Standard Chartered and CDC, the UK’s development finance institution, have signed a risk-sharing agreement that will lend up to US$100mn to Zimbabwean businesses.

The financing, which will be available to Standard Chartered customers, will be used for capital expenditure and helping businesses meet their day-to-day financing needs. The likely recipients will include firms in the food processing, manufacturing and agriculture sectors. The financing will provide much-needed foreign currency capital for these businesses, allowing them to grow, create jobs and improve the country’s economic future.

The five-year facility will see CDC and Standard Chartered share the default risk on up to US$100mn of new loans originated by Standard Chartered Bank Zimbabwe in the southern African state.
The agreement comes at a time when Zimbabwe is preparing for its first elections without Robert Mugabe’s name on the ballot since independence from Britain in 1980. Although the exact date of the presidential and parliamentary elections has not been set, former deputy-turned-new-leader Emmerson Dambudzo Mnangagwa said this week that he will announce the date by month-end.
Over the last few decades, Zimbabwe has suffered an acute economic downturn: hyper-inflation wiped out the Zimbabwean dollar and lending activities have been hampered.

But, as the country gears up for the elections, this may be set to change – at least in the trade finance space. GTR understands that the level of interest among investors in trade finance over the last few months has been significant.
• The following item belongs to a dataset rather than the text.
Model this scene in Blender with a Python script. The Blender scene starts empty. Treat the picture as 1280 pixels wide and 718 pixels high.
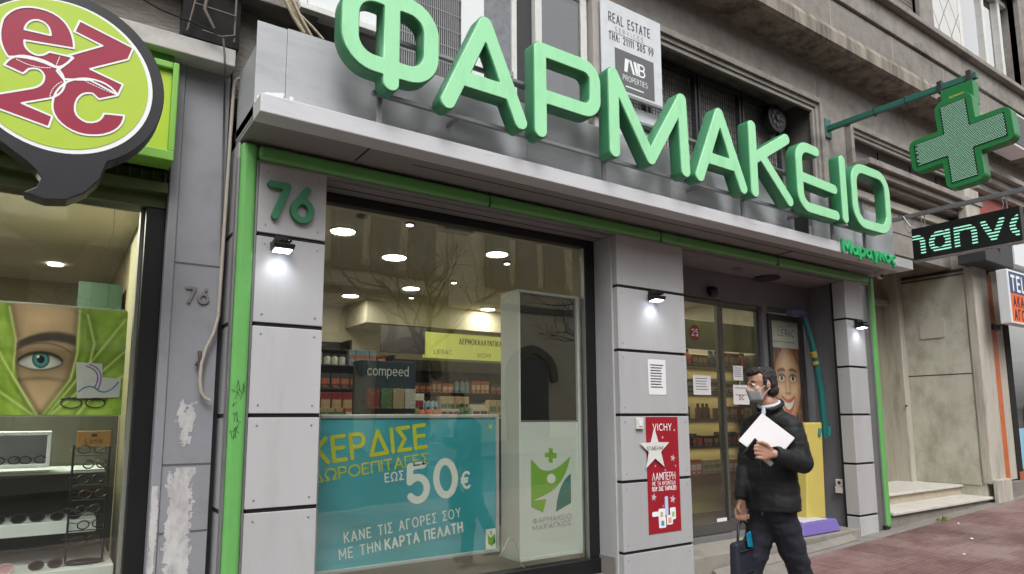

Visiting financial institutions – the likes of asset managers, hedge funds and regional players representing international capital – are all keen on resuscitating lines of credit.

“In the past three to four months I have met around 20 or so international players, and all of them are indicating willingness to offer trade finance lines in one way or another,” Lawrence Nyazema, commercial director of Barclays in Zimbabwe, told GTR recently, speaking from his office in Harare. “We’ve also had our old relationships out of Europe and the Americas knocking on our doors and walking down our streets.”

CDC and Standard Chartered’s agreement is a step in the right direction for the country, which has faced a critical shortage of foreign currency for the import of raw materials and other essentials after many years of economic decline.

“Our support will not only enable local companies to access finance in hard currency, but will demonstrate to commercial investors that the economic environment is ready for further financing,” says CDC’s CEO, Nick O’Donohoe.